A34C-01
Towards convection-resolving climate modeling

Wednesday, 16 December 2015: 16:00
3012 (Moscone West)
Christoph Schar, ETH Zurich, Atmospheric and Climate Science, Zurich, Switzerland
Abstract:
Moist convection is a fundamental process in our climate system, but is usually parameterized in climate models. The underlying approximations introduce significant uncertainties and biases, and there is thus a general thrust towards the explicit representation of convection. For climate applications, convection-resolving simulations are still very expensive, but are increasingly becoming feasible. Here we present recent results pertaining to the development and exploitation of convection-resolving regional climate models. We discuss the potential and challenges of the approach, highlight validation using decade-long simulations, explore convection-resolving climate change scenarios, and provide an outlook on the use of next-generation supercomputing architectures.

Detailed results will be presented using the COSMO model over two computational domains at a horizontal resolution of 2.2 km. The first covers an extended Alpine region from Northern Italy to Northern Germany. For this domain decade-long simulations have been conducted, driven by both reanalysis as well as CMIP5 model data.

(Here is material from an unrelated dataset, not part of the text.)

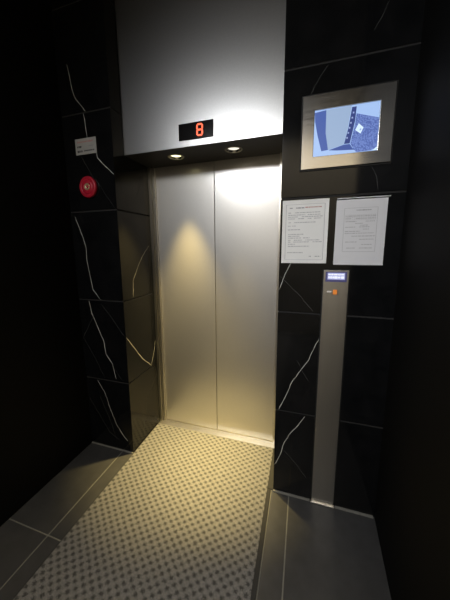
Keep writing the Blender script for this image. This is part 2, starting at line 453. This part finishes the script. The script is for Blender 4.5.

Results show that explicit convection leads to significant improvements in the representation of summer precipitation, and to substantial differences in climate projections in terms of precipitation statistics.

The second domain covers European (with 1536x1536x60 grid points) and the respective simulations exploit heterogeneous many-core hardware architectures. Results demonstrate realistic mesoscale processes embedded in synoptic-scale features, such as line convection along cold frontal systems, or the triggering of moist convection by propagating cold-air pools. Currently a 10-year simulation using this set up is near completion. To efficiently use GPU-based high-performance computers, the model code underwent significant development, including a rewrite of the dynamical core in C++. It is argued that today’s largest supercomputers would in principle be able to support – already now – global convection-resolving climate simulations, provided the respectively refactored codes would be available.